Police: Driver who killed 12-year-old boy never had a valid license, continued to drive recklessly

Posted at 4:56 PM, Apr 24, 2017
and last updated 2017-04-24 23:05:26-04

News 5 has uncovered shocking new details about a Cleveland woman who admitted to hitting and killing a 12-year-old boy in East Cleveland and then leaving the scene of the crash. 

A News 5 investigation revealed that she's been putting others in danger ever since. 

Starlesha Lewis admitted to killing 12-year-old Ameer Mitchell with her car and, afterward, bragged on social media about driving and getting into other crashes. 

RELATED: Driver charged with vehicular homicide with a suspended license posts pictures of herself driving

But Lewis should have never been behind the wheel at all because she has never had a valid driver's license. 

It's been one month since News 5's Megan Hickey talked to Mitchell's grieving mother, Navetta Clark. She was horrified to see that the woman charged with hitting and killing her 12-year-old boy was posting about driving and getting into other crashes while out on bond for aggravated vehicular homicide. 

Lewis wouldn't talk to us, so News 5 forwarded the posts to the Cuyahoga County Prosecutor's Office.

Since then, prosecutors were able to prove that Lewis was not only driving without ever having a license, but she's also been driving recklessly. 

She's been pulled over on three separate occasions and even arrested since Ameer's death.

  • On Aug. 10, 2016, Lewis struck and killed Ameer Mitchell. Knowing she hit the 12-year-old, she fled the scene anyway. 
  • On Aug. 11, 2016, Lewis turned herself into the East Cleveland Police Department and admitted to hitting Ameer. 
  • On Aug. 15, 2016, the judge gave Lewis a $25,000 surety bond, meaning she was free to go as long as she obeyed the rules of her bond. 
  • On Nov. 10, 2016, the Willoughby Police Department cited Lewis for driving 89 mph in a 60 mph zone. 
  • On Nov. 29, 2016, the Cleveland Police Department cited Lewis for driving with a temporary permit without a licensed driver and turning at intersections. 
  • On Dec. 15, 2016, the Lyndhurst Police Department cited Lewis for driving with a temporary permit and a red light infraction. 
  • In January 2017, the Ohio Department of Motor Vehicles suspended Lewis' temporary license due to the traffic infractions in November. 
  • On March 16, 2017, Lewis was involved in a two-car crash in Cleveland.

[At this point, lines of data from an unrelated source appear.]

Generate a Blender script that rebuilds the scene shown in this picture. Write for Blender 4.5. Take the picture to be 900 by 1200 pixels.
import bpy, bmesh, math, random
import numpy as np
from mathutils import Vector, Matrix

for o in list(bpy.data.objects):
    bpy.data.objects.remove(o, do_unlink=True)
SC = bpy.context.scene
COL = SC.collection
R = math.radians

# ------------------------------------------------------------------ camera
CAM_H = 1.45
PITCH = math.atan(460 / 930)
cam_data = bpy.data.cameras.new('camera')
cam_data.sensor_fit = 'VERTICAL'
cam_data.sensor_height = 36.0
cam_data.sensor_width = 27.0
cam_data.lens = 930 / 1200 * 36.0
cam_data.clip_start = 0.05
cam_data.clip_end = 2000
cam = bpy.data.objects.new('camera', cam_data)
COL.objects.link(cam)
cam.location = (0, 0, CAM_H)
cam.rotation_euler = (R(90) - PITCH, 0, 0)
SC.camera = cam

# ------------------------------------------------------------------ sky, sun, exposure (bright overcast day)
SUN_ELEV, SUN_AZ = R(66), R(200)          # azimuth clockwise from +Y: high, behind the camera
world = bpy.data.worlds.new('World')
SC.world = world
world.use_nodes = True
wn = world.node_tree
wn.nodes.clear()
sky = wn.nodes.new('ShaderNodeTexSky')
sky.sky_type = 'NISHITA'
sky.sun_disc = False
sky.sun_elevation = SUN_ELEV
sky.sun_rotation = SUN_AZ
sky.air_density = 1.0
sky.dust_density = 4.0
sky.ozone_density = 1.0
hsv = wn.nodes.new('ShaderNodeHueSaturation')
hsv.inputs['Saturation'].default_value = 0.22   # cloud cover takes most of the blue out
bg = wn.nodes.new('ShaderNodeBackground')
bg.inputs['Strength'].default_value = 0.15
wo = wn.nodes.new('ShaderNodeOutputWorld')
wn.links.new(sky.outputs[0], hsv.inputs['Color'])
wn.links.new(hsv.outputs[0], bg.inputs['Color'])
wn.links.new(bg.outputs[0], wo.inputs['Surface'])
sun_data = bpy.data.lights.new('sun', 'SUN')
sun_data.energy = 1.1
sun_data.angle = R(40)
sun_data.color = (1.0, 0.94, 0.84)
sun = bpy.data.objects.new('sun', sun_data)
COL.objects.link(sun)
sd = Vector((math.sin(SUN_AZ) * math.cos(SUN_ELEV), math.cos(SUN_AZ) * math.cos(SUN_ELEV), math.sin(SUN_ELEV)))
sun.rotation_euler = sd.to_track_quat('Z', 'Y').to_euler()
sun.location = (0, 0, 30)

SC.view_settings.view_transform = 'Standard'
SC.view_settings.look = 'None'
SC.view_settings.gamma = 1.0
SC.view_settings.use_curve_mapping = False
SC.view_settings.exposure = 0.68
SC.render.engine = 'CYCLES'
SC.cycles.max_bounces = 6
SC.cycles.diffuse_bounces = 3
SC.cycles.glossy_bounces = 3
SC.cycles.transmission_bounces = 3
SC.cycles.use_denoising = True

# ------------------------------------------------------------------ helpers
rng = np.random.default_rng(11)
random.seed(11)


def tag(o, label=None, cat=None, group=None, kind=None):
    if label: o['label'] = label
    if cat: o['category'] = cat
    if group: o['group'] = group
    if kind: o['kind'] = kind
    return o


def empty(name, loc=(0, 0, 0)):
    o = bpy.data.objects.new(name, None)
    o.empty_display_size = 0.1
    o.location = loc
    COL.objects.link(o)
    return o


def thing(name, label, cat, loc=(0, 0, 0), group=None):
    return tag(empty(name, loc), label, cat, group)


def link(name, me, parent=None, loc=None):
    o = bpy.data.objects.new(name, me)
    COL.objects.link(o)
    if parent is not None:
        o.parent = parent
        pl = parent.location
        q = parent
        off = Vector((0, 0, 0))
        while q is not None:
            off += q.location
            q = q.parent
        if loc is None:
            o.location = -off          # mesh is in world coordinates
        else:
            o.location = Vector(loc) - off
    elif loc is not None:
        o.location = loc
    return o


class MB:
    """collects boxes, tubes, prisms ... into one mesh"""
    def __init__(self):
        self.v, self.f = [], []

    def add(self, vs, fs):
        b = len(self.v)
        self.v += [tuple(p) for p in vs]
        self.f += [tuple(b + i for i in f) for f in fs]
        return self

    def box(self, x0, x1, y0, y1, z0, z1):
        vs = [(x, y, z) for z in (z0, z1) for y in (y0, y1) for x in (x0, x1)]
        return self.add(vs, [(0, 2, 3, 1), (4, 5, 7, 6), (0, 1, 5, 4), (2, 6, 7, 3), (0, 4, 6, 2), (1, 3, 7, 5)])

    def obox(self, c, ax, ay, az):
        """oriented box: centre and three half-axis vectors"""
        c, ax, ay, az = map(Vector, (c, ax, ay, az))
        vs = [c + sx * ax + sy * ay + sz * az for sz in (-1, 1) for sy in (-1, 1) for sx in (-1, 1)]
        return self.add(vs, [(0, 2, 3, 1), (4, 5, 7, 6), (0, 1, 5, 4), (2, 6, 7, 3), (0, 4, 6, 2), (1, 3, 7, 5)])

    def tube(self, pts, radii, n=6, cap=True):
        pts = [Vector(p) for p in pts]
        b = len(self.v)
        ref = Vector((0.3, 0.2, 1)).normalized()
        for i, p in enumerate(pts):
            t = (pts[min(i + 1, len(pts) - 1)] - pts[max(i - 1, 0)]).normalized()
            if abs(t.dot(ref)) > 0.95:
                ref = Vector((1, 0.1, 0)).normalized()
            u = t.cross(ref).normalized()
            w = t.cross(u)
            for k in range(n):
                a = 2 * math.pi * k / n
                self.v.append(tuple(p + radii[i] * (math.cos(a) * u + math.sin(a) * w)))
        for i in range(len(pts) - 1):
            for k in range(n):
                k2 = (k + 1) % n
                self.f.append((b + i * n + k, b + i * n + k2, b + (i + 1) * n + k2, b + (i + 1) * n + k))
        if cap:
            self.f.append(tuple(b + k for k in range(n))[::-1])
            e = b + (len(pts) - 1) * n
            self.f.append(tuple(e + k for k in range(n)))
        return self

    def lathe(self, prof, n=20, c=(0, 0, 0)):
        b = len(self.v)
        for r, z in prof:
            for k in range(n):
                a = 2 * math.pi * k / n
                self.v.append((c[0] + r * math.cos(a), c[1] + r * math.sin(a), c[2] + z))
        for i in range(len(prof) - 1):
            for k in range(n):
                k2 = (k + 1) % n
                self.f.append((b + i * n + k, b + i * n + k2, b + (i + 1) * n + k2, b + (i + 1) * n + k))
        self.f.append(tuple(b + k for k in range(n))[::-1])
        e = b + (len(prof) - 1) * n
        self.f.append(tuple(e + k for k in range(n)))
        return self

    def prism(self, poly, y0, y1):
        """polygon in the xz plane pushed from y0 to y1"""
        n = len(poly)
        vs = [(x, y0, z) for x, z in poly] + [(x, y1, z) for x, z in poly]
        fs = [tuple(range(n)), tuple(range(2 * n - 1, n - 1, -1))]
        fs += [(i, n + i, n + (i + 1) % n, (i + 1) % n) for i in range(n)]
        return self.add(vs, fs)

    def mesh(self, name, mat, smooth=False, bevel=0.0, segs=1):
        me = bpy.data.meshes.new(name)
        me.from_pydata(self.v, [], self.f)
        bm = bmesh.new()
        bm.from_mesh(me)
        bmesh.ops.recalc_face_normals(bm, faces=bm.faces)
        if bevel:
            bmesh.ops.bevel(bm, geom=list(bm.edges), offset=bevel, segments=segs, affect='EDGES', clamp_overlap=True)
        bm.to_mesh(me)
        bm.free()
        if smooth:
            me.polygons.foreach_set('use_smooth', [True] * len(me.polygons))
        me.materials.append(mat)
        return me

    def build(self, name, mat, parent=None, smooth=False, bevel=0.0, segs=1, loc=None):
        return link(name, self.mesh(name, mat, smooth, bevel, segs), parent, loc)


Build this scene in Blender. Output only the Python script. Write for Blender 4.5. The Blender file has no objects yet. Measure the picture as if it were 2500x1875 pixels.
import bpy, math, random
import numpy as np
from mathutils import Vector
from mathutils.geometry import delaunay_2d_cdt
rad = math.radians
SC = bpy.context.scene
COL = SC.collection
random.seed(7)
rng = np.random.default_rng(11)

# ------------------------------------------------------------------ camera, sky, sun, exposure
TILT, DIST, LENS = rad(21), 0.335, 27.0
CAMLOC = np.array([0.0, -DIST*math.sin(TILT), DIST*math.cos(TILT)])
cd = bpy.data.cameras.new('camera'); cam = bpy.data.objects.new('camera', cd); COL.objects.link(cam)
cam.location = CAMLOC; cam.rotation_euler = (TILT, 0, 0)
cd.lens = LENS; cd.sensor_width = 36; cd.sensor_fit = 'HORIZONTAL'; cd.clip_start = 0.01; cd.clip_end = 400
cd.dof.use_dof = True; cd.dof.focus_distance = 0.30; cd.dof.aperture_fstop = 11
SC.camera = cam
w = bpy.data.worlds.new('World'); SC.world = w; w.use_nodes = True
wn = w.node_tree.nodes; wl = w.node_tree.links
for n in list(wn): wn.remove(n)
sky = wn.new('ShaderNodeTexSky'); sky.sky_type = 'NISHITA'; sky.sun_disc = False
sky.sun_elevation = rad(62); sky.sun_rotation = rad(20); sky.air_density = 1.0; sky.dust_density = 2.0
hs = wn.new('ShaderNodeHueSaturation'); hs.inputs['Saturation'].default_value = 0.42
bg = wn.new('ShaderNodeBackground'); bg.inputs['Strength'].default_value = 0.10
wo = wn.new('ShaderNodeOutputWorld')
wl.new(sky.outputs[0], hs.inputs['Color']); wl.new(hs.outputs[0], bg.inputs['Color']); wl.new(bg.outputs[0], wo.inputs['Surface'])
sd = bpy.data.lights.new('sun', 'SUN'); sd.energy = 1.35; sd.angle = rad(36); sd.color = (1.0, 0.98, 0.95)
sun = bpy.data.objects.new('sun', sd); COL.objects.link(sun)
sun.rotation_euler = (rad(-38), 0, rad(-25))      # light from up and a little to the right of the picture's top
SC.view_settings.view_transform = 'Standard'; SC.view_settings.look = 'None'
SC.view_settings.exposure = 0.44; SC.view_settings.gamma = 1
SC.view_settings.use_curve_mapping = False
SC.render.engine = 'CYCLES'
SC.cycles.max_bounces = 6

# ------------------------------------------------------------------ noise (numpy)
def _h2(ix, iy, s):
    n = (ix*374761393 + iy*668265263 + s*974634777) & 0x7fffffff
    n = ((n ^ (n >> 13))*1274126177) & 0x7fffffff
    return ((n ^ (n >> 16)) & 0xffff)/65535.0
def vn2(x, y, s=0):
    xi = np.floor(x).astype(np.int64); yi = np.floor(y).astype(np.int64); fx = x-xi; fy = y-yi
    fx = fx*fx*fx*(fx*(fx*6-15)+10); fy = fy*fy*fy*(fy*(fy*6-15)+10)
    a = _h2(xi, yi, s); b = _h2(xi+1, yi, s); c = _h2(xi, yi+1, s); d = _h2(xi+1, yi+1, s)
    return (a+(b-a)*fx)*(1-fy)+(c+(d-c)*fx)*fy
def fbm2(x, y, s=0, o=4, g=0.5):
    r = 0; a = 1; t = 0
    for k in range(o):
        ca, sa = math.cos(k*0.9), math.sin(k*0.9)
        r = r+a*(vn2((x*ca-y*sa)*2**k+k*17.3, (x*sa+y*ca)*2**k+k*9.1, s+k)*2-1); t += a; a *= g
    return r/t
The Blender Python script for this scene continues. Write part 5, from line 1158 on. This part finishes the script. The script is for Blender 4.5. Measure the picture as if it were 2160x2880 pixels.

First, she was pulled over by Willoughby Hills police, where she was speeding and even charged with giving a fake name. Police said she was going 89 mph in a 60 mph zone. 

WATCH: Flaws in the system

"She was arrested and charged with falsification, which is a first-degree misdemeanor, no license and the speeding violation," said Willoughby Hills Police Chief Christopher Collins.

He said they didn't even know about Lewis' previous arrest. That's because, since the charge is pending, it doesn't show up in their system.

"Normally it's just cases that have been adjudicated through the traffic courts already," Chief Collins said. 

Then, she was pulled over by Cleveland police in the same month. 

MORE: Suspected hit and run driver with suspended license who posted pictures driving remains out on bond

Then again, in December, she was pulled over by Lyndhurst police for blowing a red light. Mayfield police even towed her car. But, unbelievably, the whole time, Lewis' bond was never revoked and she kept driving. 

But that's not the end of it.

According to court records, it wasn't until January that the Ohio Bureau of Motor Vehicles officially suspended her temporary permit. 

Still, Lewis kept driving. 

According to an accident report, Lewis was involved in a crash on March 13. That's when she posted photos on Instagram with the text: "Got into a Car Accident but she Got me if nobody else do." 

Ameer's family doesn't understand why she hasn't stopped driving. 

On Monday, prosecutors made a motion to revoke Lewis' bond but the judge opted for a GPS monitoring system instead. 

Clark says it's better than seeing her on the streets. 

"Keep her in the house, keep her off the streets, keep our kids safe at this point," she said, "because that's what it's about. It's about our safety because her behind the wheel of a car is dangerous." 

The terms of Lewis' bond have specifically been updated to say she cannot drive. 

Ameer's family said that should have been implicit, since she's never had a license.